DAPO-QAOA: An algorithm for solving combinatorial optimization problems by dynamically constructing phase operators

TL;DR

DAPO-QAOA introduces a dynamic method for constructing phase operators in QAOA, improving approximation ratios and reducing two-qubit gate usage, making it more suitable for NISQ devices.

Contribution

The paper proposes DAPO-QAOA, a novel adaptive algorithm that constructs phase operators based on previous outputs, enhancing efficiency and performance in combinatorial optimization.

Findings

Achieves higher approximation ratios on MaxCut and NAE3SAT.

Reduces two-qubit RZZ gates by 34% compared to vanilla QAOA.
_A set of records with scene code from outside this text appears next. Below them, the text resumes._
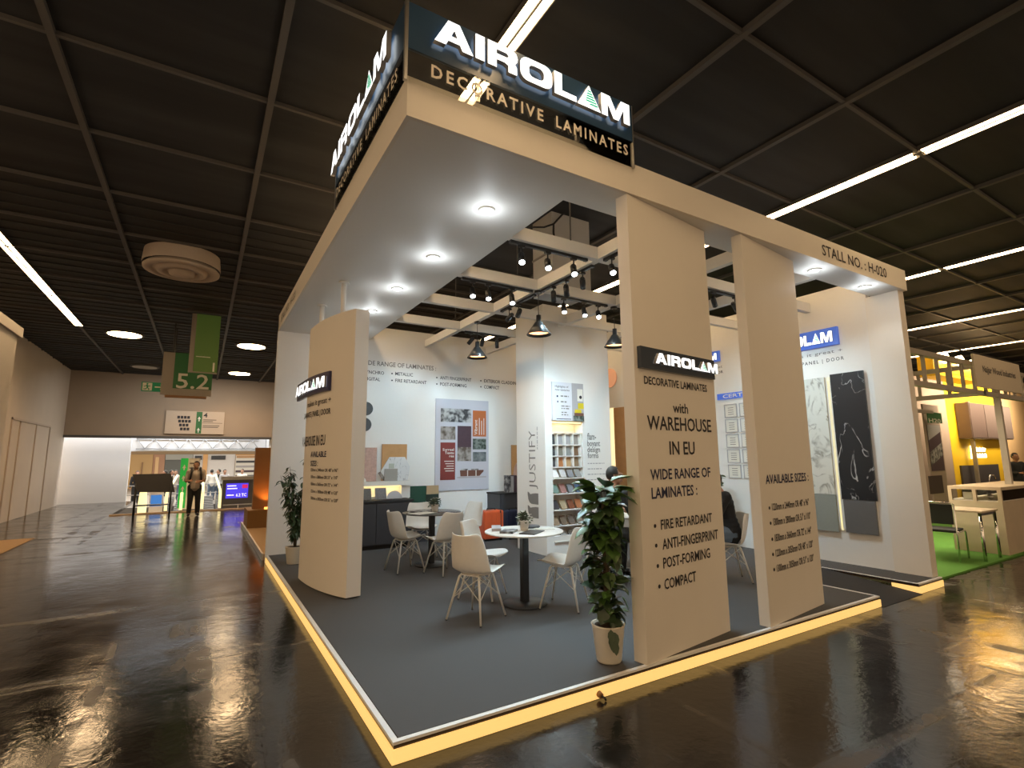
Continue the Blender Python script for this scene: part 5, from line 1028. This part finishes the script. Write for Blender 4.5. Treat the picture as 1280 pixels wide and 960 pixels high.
r = ww/hh; es([(r-1.15, .44), (r-.50, .44), (r-.68, .25), (r-.56, .16), (r-.18, .5), (r-.56, .84), (r-.68, .75), (r-.50, .56), (r-1.15, .56)]); mb.done('pictogram', 'signwhite', ex)
mb = MB()
def es2(poly): mb.slab(g3.pt(a, c, .065), g3.u, g3.v, g3.n, [(x*hh, y*hh) for x, y in poly], .003, 'exitgreen')
es2([(.52+.09*math.cos(i*.785), .80+.09*math.sin(i*.785)) for i in range(8)]); es2([(.42, .70), (.58, .68), (.62, .42), (.48, .36)]); es2([(.48, .40), (.60, .40), (.74, .26), (.70, .12), (.62, .12), (.64, .24)]); es2([(.48, .40), (.56, .36), (.40, .20), (.20, .20), (.20, .28), (.36, .28)]); es2([(.56, .66), (.62, .60), (.80, .62), (.80, .54), (.60, .52)]); es2([(.44, .68), (.48, .60), (.32, .48), (.22, .52), (.24, .58), (.32, .56)]); mb.done('running_figure', 'exitgreen', ex)
g4 = gplane(22.76); a, b, c, d = prect(g4, (208, 513), (279, 543))
bd = thing('direction_board', 'beige wayfinding board with hall plan and green arrow column above the exit', 'sign', ((a+b)/2, 22.7, c)); c = max(c, 2.7); pane('board', g4, a, b, c, d, .04, mat('tan_board_face', (.52, .42, .32), .5), bd)
mb = MB(); q = b-a; hgt = d-c
def bb(x0, x1_, y0, y1_, m): mb.slab(g4.pt(0, 0, .042), g4.u, g4.v, g4.n, [(a+x0*q, c+y0*hgt), (a+x1_*q, c+y0*hgt), (a+x1_*q, c+y1_*hgt), (a+x0*q, c+y1_*hgt)], .003, m)
bb(.51, .61, .02, .98, 'kioskgreen' if False else 'signgreen')
for r_ in range(4):
    for k in range(4-r_//2): bb(.19+.055*k+.02*r_, .235+.055*k+.02*r_, .66-.17*r_, .78-.17*r_, 'ink')
bb(.62, .97, .485, .50, 'ink'); bb(.63, .86, .62, .645, 'ink'); bb(.63, .80, .55, .575, 'ink'); bb(.63, .92, .36, .385, 'ink'); bb(.63, .9, .29, .315, 'ink')
for z_ in (.70, .20): mb.slab(g4.pt(a+.56*q, c+z_*hgt, .046), g4.u, g4.v, g4.n, [(-.03*q, -.05*hgt), (0, .07*hgt), (.03*q, -.05*hgt), (.008*q, -.02*hgt), (.008*q, -.14*hgt), (-.008*q, -.14*hgt), (-.008*q, -.02*hgt)], .002, 'signwhite')
put(mb, g4, '4', a+.63*q, a+.70*q, c+.74*hgt, c+.93*hgt, 'ink', .02, .043); mb.done('printing', 'ink', bd)

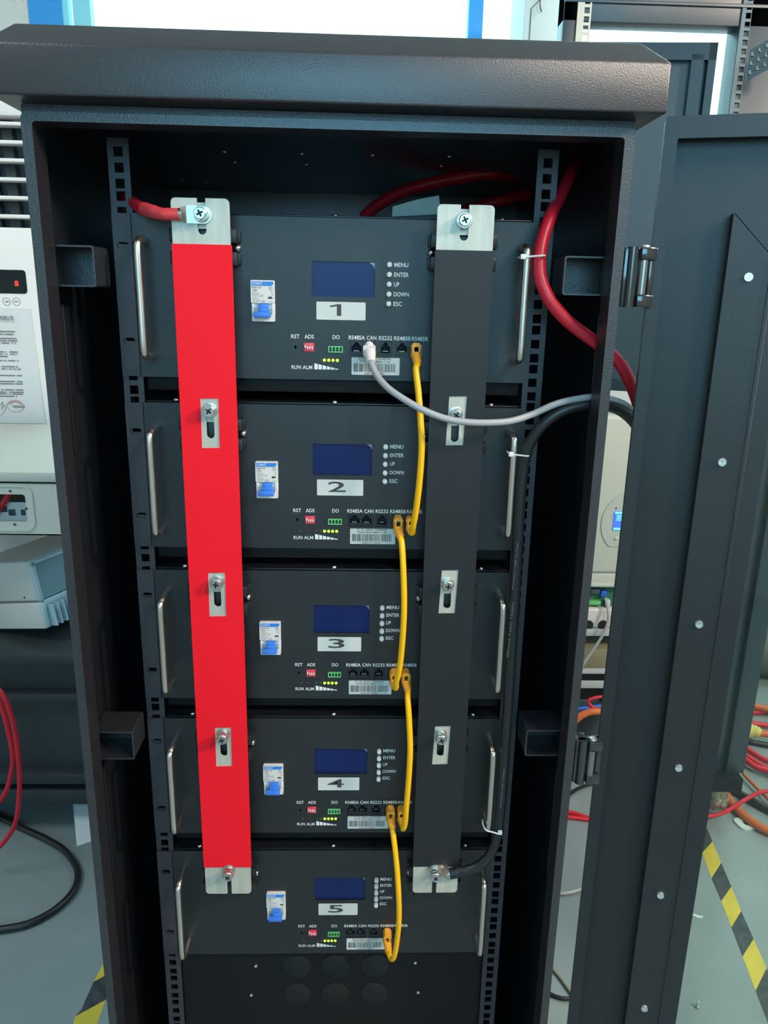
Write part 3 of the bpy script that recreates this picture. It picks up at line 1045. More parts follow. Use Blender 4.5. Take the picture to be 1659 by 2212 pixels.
# zip ties
def tie(label, loop, head):
    r = MB()
    r.tube(loop, 1.0, 8, 6)
    h = Vector(head)
    r.box(h.x - 2.8, h.x + 2.8, h.y - 2.2, h.y + 2.2, h.z - 2.6, h.z + 2.6, 0.5)
    tag(r.build('cable_tie', 'tie_white'), label, 'cable tie', 'white cable ties on the right handles')


def ring(p0, p1, yf, yb):
    a, c = Vector(p0), Vector(p1)
    return [(a.x, yb, a.z), (a.x - 1, (yf + yb) / 2, a.z), (a.x + 1.5, yf, a.z), ((a.x + c.x) / 2, yf - 0.5, (a.z + c.z) / 2), (c.x - 1.5, yf, c.z),
            (c.x + 1, (yf + yb) / 2, c.z), (c.x, yb, c.z)]


tie('white cable tie holding the red cable to the handle of the topmost battery', ring(P(1128, 555, Y=-44), P(1178, 552, Y=-44), -44.5, -24), P(1130, 554.5, Y=-45))
tie('white cable tie holding the black cable to the handle of the battery numbered 2', ring(P(1102, 981, Y=-44), P(1143, 985, Y=-44), -44.5, -26), P(1104, 981, Y=-45))
tie('white cable tie hanging loosely round the handle of the battery numbered 4', ring(P(1047, 1790, Y=-44), P(1082, 1798, Y=-44), -47, -26), P(1080, 1798, Y=-46))

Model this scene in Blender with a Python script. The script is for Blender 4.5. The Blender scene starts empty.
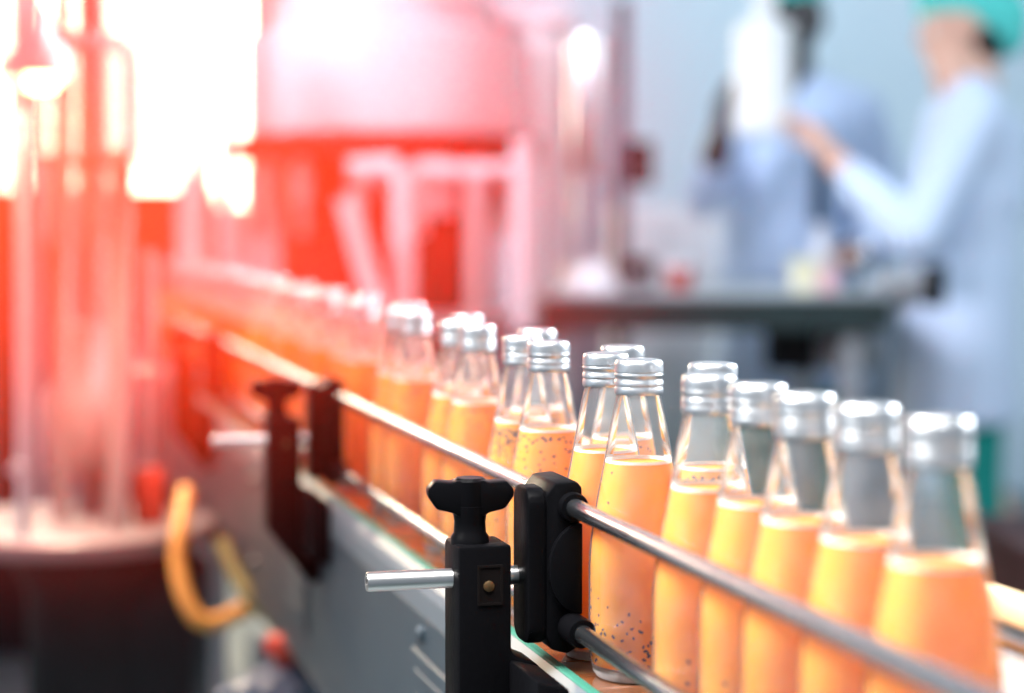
import bpy, bmesh, math, random
from mathutils import Vector, Matrix
random.seed(7)
sc = bpy.context.scene
COL = sc.collection
PI = math.pi

# ------------------------------------------------------------ camera
FPX = 2000.0
PITCH = math.atan(124.5 / FPX)
CAM = Vector((0, 0, 1.081))
FW = Vector((0, math.cos(PITCH), -math.sin(PITCH)))
UP = Vector((0, math.sin(PITCH), math.cos(PITCH)))
cd = bpy.data.cameras.new('camera')
cam = bpy.data.objects.new('camera', cd)
COL.objects.link(cam)
cam.location = CAM
cam.rotation_euler = (PI / 2 - PITCH, 0, 0)
cd.sensor_width = 36.0
cd.lens = FPX * 36.0 / 1024.0
cd.clip_start = 0.02
cd.dof.use_dof = True
cd.dof.focus_distance = 1.27
cd.dof.aperture_fstop = 2.8
cd.dof.aperture_blades = 0
sc.camera = cam
sc.view_settings.view_transform = 'Standard'
sc.view_settings.look = 'None'
sc.view_settings.gamma = 1.0
sc.view_settings.use_curve_mapping = False
sc.view_settings.exposure = 0.0
sc.cycles.transparent_max_bounces = 40
sc.cycles.max_bounces = 8
sc.cycles.volume_bounces = 0
sc.cycles.use_denoising = True
sc.cycles.sample_clamp_indirect = 6.0

# ------------------------------------------------------------ sky light
w = bpy.data.worlds.new('world')
sc.world = w
w.use_nodes = True
bg = w.node_tree.nodes['Background']
bg.inputs[0].default_value = (0.72, 0.86, 1.0, 1)
bg.inputs[1].default_value = 0.56


def aim(o, target):
    o.rotation_euler = (Vector(target) - o.location).to_track_quat('-Z', 'Y').to_euler()


def area(name, loc, target, sx, sy, power, col, spread=180):
    l = bpy.data.lights.new(name, 'AREA')
    l.shape = 'RECTANGLE'
    l.size, l.size_y = sx, sy
    l.energy = power
    l.color = col
    l.spread = math.radians(spread)
    o = bpy.data.objects.new(name, l)
    COL.objects.link(o)
    o.location = loc
    aim(o, target)
    return o


area('daylight_right', (2.4, 2.4, 2.3), (0.1, 1.0, 0.9), 1.6, 1.6, 50, (0.90, 0.96, 1.0), 70)
area('ceiling_light_near', (0.0, 0.25, 3.1), (0.05, 1.15, 0.85), 2.0, 1.4, 30, (1.0, 0.98, 0.96), 46)
area('fill_people', (1.9, 2.4, 2.7), (0.95, 5.2, 0.9), 1.8, 1.2, 10.5, (0.80, 0.91, 1.0), 80)  # fill from the camera side, added to brighten the two workers
area('fill_wall', (0.9, 6.4, 3.3), (0.9, 8.0, 1.4), 2.4, 0.6, 13, (0.86, 0.96, 1.0), 120)  # added wash that brightens the back wall
area('fill_left', (-1.7, 0.6, 2.9), (0.1, 1.05, 0.85), 1.6, 1.6, 40, (1.0, 0.98, 0.95), 44)  # added left fill that brightens the juice in the near bottles
area('flare_red_fill', (-1.0, 2.5, 2.3), (-0.7, 3.0, 0.9), 0.8, 0.8, 13, (1.0, 0.035, 0.06), 80)  # added red light, gives the flare tint over the left machine
area('flare_red_fill', (0.75, 2.5, 2.2), (-0.2, 2.15, 0.92), 0.6, 0.6, 24, (1.0, 0.04, 0.05), 50)  # second added red light, tints the receding bottles like the flare
area('fill_row', (1.0, 3.6, 2.3), (-0.45, 3.0, 0.95), 0.9, 0.9, 30, (1.0, 0.97, 0.98), 60)  # added white fill for the far caps and necks
area('fill_drum', (-1.7, 3.0, 2.9), (-0.35, 4.4, 1.45), 0.8, 0.8, 14, (0.86, 0.87, 1.0), 50)  # added light that whitens the filling drum


def point(name, loc, power, col, rad=0.04):
    l = bpy.data.lights.new(name, 'POINT')
    l.energy = power
    l.color = col
    l.shadow_soft_size = rad
    o = bpy.data.objects.new(name, l)
    COL.objects.link(o)
    o.location = loc
    return o


# ------------------------------------------------------------ helpers
def at(px, py, Z):
    """the point that stands Z metres in front of the camera and shows at pixel (px, py)"""
    return CAM + Z * (FW + (px - 512) / FPX * Vector((1, 0, 0)) - (py - 346.5) / FPX * UP)


def mat(name, col, rough=0.5, metal=0.0, spec=0.5, noise=0.0, nscale=20.0, coat=0.0, bump=0.0, emit=None, estr=0.0, aniso=None):
    m = bpy.data.materials.new(name)
    m.use_nodes = True
    nt = m.node_tree
    b = nt.nodes['Principled BSDF']
    b.inputs['Base Color'].default_value = (*col, 1)
    b.inputs['Roughness'].default_value = rough
    b.inputs['Metallic'].default_value = metal
    b.inputs['Specular IOR Level'].default_value = spec
    b.inputs['Coat Weight'].default_value = coat
    if emit:
        b.inputs['Emission Color'].default_value = (*emit, 1)
        b.inputs['Emission Strength'].default_value = estr
    if noise or bump:
        tc = nt.nodes.new('ShaderNodeTexCoord')
        nz = nt.nodes.new('ShaderNodeTexNoise')
        nz.inputs['Scale'].default_value = nscale
        nz.inputs['Detail'].default_value = 4
        if aniso:
            mp = nt.nodes.new('ShaderNodeMapping')
            mp.inputs['Scale'].default_value = aniso
            nt.links.new(tc.outputs['Object'], mp.inputs['Vector'])
            nt.links.new(mp.outputs[0], nz.inputs['Vector'])
        else:
            nt.links.new(tc.outputs['Object'], nz.inputs['Vector'])
        if noise:
            rp = nt.nodes.new('ShaderNodeValToRGB')
            rp.color_ramp.elements[0].position = 0.3
            rp.color_ramp.elements[1].position = 0.7
            rp.color_ramp.elements[0].color = (*[c * (1 - noise) for c in col], 1)
            rp.color_ramp.elements[1].color = (*[min(1, c * (1 + noise)) for c in col], 1)
            nt.links.new(nz.outputs['Fac'], rp.inputs[0])
            nt.links.new(rp.outputs[0], b.inputs['Base Color'])
        if bump:
            bp = nt.nodes.new('ShaderNodeBump')
            bp.inputs['Strength'].default_value = bump
            bp.inputs['Distance'].default_value = 0.002
            nt.links.new(nz.outputs['Fac'], bp.inputs['Height'])
            nt.links.new(bp.outputs[0], b.inputs['Normal'])
    return m


def glass_mat(name, tint, rough=0.02, blend=0.26, refl=0.9, white_mix=0.0):
    m = bpy.data.materials.new(name)
    m.use_nodes = True
    nt = m.node_tree
    nt.nodes.remove(nt.nodes['Principled BSDF'])
    out = nt.nodes['Material Output']
    tr = nt.nodes.new('ShaderNodeBsdfTransparent')
    gl = nt.nodes.new('ShaderNodeBsdfGlossy')
    gl.inputs['Roughness'].default_value = rough
    gl.inputs['Color'].default_value = (refl, refl, refl, 1)
    lw = nt.nodes.new('ShaderNodeLayerWeight')
    lw.inputs['Blend'].default_value = blend
    cr = nt.nodes.new('ShaderNodeMix')
    cr.data_type = 'RGBA'
    cr.inputs[6].default_value = (*tint, 1)
    cr.inputs[7].default_value = (tint[0] * .66, tint[1] * .74, tint[2] * .78, 1)
    nt.links.new(lw.outputs['Facing'], cr.inputs[0])
    nt.links.new(cr.outputs[2], tr.inputs['Color'])
    mx = nt.nodes.new('ShaderNodeMixShader')
    nt.links.new(lw.outputs['Fresnel'], mx.inputs[0])
    nt.links.new(tr.outputs[0], mx.inputs[1])
    nt.links.new(gl.outputs[0], mx.inputs[2])
    if white_mix:
        df = nt.nodes.new('ShaderNodeBsdfDiffuse')  # diffuse white blended in, stands for bright sheen on the glass
        df.inputs['Color'].default_value = (.9, .95, 1, 1)
        nz = nt.nodes.new('ShaderNodeTexNoise')
        nz.inputs['Scale'].default_value = 90
        tc = nt.nodes.new('ShaderNodeTexCoord')
        nt.links.new(tc.outputs['Object'], nz.inputs['Vector'])
        r1 = nt.nodes.new('ShaderNodeMapRange')
        r1.inputs['From Min'].default_value = .35
        r1.inputs['From Max'].default_value = .7
        r1.inputs['To Min'].default_value = white_mix * .8
        r1.inputs['To Max'].default_value = white_mix * 1.2
        nt.links.new(nz.outputs['Fac'], r1.inputs['Value'])
        m2 = nt.nodes.new('ShaderNodeMixShader')
        nt.links.new(r1.outputs[0], m2.inputs[0])
        nt.links.new(mx.outputs[0], m2.inputs[1])
        nt.links.new(df.outputs[0], m2.inputs[2])
        mx = m2
    nt.links.new(mx.outputs[0], out.inputs['Surface'])
    return m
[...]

Demonstrates effectiveness especially in dense graphs.

Abstract

The Quantum Approximate Optimization Algorithm (QAOA) is a well-known hybrid quantum-classical algorithm for combinatorial optimization problems. Improving QAOA involves enhancing its approximation ratio while addressing practical constraints of Noisy Intermediate Scale Quantum (NISQ) devices, such as minimizing the number of two-qubit gates and reducing circuit depth. Although existing research has optimized designs for phase and mixer operators to improve performance, challenges remain, particularly concerning the excessive use of two-qubit gates in the construction of phase operators. To address these issues, we introduce a Dynamic Adaptive Phase Operator (DAPO) algorithm, which dynamically constructs phase operators based on the output of previous layers and neighborhood search approach, optimizing the problem Hamiltonian more efficiently. By using solutions generated by QAOA itself to simplify the problem Hamiltonian at each layer, the algorithm captures the problem's structural properties more effectively, progressively steering the solution closer to the optimal target. Experimental results on MaxCut and NAE3SAT problems show that DAPO achieves higher approximation ratios and significantly reduces two-qubit RZZ gates, especially in dense graphs. Compared to vanilla QAOA, DAPO uses only 66% of RZZ gates at the same depth while delivering better results, demonstrating its potential for efficient combinatorial optimization in the NISQ era.